(Data records)
## begin

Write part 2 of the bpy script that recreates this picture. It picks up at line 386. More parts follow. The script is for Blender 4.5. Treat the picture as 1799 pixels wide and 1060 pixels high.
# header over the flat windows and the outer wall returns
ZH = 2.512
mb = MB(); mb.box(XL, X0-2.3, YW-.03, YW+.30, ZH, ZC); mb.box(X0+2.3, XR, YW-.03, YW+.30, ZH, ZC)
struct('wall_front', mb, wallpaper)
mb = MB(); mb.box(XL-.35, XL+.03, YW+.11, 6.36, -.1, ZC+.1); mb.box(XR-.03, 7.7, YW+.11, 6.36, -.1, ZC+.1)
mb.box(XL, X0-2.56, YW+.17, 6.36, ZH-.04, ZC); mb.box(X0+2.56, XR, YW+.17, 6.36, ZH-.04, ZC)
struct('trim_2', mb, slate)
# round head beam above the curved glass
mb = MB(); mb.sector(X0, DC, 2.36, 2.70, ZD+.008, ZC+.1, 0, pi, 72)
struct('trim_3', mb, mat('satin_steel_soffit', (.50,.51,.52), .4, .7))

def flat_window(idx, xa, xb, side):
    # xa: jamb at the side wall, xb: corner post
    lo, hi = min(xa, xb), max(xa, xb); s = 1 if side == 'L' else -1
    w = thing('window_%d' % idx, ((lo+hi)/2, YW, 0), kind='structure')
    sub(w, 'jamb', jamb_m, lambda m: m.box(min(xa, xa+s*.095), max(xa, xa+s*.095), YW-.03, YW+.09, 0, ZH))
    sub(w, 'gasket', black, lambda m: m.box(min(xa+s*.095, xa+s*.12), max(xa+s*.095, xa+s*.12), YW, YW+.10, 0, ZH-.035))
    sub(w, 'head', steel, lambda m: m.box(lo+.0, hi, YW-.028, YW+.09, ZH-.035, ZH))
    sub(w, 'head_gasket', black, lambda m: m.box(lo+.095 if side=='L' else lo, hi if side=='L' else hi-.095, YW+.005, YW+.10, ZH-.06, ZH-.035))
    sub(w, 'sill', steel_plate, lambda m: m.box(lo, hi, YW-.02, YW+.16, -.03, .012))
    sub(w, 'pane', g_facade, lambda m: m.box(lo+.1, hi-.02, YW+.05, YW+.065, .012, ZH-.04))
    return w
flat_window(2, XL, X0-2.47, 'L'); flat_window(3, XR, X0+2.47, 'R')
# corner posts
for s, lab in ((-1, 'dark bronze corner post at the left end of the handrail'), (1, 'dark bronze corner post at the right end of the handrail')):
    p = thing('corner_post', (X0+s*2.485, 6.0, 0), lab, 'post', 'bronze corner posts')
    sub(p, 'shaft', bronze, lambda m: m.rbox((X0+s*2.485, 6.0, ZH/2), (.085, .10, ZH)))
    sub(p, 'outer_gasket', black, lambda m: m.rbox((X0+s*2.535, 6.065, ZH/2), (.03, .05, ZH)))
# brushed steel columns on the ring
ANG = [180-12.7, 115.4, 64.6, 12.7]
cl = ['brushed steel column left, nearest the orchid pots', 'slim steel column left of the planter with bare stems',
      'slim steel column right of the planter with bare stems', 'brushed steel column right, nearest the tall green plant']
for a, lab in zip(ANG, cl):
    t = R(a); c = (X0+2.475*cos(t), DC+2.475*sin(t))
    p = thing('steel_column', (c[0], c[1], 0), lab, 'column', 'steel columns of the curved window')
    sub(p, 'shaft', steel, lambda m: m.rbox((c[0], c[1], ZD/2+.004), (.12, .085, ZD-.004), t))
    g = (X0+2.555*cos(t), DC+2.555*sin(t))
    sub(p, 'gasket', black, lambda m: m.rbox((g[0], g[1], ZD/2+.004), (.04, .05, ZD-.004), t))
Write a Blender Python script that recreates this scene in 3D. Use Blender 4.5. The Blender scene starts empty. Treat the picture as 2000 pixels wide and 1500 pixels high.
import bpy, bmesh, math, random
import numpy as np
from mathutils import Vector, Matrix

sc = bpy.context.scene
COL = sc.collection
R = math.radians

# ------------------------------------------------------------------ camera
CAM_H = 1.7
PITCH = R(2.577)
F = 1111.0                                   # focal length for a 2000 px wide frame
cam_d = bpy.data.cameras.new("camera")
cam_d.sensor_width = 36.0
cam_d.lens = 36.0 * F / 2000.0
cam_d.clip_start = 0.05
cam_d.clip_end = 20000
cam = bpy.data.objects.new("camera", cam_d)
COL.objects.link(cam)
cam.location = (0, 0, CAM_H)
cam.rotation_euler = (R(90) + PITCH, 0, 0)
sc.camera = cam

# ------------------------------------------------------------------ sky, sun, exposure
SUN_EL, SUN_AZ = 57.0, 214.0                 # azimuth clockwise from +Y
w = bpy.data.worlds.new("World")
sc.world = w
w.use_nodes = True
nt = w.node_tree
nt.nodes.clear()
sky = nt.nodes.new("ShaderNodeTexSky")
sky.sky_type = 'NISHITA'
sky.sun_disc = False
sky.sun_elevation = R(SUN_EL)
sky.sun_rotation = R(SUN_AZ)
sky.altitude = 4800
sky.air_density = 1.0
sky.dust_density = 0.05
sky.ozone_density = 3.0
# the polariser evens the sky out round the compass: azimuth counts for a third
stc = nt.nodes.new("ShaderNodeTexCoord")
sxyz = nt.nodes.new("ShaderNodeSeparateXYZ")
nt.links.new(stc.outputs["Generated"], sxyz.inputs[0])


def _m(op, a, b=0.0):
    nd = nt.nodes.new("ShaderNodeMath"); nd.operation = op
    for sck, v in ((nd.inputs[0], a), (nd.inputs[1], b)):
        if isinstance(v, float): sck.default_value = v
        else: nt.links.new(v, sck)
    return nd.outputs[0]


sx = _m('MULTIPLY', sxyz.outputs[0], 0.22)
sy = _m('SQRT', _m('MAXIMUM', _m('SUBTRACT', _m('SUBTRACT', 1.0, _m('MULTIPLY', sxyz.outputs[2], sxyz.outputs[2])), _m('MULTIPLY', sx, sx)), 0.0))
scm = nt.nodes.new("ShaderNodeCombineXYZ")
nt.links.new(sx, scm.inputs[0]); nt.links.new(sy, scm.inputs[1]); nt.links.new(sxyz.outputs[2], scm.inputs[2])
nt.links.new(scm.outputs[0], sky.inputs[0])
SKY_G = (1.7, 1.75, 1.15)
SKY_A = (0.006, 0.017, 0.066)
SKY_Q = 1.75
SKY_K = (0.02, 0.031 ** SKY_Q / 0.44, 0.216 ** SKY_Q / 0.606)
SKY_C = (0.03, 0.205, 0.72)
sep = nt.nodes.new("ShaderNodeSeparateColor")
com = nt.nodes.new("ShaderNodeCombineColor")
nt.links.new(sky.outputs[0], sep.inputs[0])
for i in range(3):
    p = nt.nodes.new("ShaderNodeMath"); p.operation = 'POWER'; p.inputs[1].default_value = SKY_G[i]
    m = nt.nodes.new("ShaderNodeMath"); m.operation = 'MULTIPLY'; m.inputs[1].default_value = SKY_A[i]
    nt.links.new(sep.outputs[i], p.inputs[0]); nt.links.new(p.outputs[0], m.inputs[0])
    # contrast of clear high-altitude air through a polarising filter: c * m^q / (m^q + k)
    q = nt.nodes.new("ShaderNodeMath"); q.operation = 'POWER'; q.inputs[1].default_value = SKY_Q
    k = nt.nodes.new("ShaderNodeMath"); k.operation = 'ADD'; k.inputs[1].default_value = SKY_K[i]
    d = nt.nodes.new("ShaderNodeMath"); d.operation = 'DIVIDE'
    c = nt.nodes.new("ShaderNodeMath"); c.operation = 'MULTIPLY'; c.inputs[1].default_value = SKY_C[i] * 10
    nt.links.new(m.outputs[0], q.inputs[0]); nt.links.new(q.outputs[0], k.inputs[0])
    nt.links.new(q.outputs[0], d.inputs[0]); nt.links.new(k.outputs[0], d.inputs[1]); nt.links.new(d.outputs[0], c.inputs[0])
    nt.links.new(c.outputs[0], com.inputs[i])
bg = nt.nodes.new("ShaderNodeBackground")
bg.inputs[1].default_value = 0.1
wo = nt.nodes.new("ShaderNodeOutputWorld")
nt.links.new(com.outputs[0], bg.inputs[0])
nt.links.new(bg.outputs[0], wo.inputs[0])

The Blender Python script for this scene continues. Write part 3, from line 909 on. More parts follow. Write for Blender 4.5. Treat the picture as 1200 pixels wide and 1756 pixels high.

## end

» PROBLEM STATEMENT: Return only the stretch of the material above from the line holding "Write a Blender" through the line holding "return nd.outputs[0]", copied exactly.

» COMPLETED EXERCISE:
Write a Blender Python script that recreates this scene in 3D. Use Blender 4.5. The Blender scene starts empty. Treat the picture as 2000 pixels wide and 1500 pixels high.
import bpy, bmesh, math, random
import numpy as np
from mathutils import Vector, Matrix

sc = bpy.context.scene
COL = sc.collection
R = math.radians

# ------------------------------------------------------------------ camera
CAM_H = 1.7
PITCH = R(2.577)
F = 1111.0                                   # focal length for a 2000 px wide frame
cam_d = bpy.data.cameras.new("camera")
cam_d.sensor_width = 36.0
cam_d.lens = 36.0 * F / 2000.0
cam_d.clip_start = 0.05
cam_d.clip_end = 20000
cam = bpy.data.objects.new("camera", cam_d)
COL.objects.link(cam)
cam.location = (0, 0, CAM_H)
cam.rotation_euler = (R(90) + PITCH, 0, 0)
sc.camera = cam

# ------------------------------------------------------------------ sky, sun, exposure
SUN_EL, SUN_AZ = 57.0, 214.0                 # azimuth clockwise from +Y
w = bpy.data.worlds.new("World")
sc.world = w
w.use_nodes = True
nt = w.node_tree
nt.nodes.clear()
sky = nt.nodes.new("ShaderNodeTexSky")
sky.sky_type = 'NISHITA'
sky.sun_disc = False
sky.sun_elevation = R(SUN_EL)
sky.sun_rotation = R(SUN_AZ)
sky.altitude = 4800
sky.air_density = 1.0
sky.dust_density = 0.05
sky.ozone_density = 3.0
# the polariser evens the sky out round the compass: azimuth counts for a third
stc = nt.nodes.new("ShaderNodeTexCoord")
sxyz = nt.nodes.new("ShaderNodeSeparateXYZ")
nt.links.new(stc.outputs["Generated"], sxyz.inputs[0])


def _m(op, a, b=0.0):
    nd = nt.nodes.new("ShaderNodeMath"); nd.operation = op
    for sck, v in ((nd.inputs[0], a), (nd.inputs[1], b)):
        if isinstance(v, float): sck.default_value = v
        else: nt.links.new(v, sck)
    return nd.outputs[0]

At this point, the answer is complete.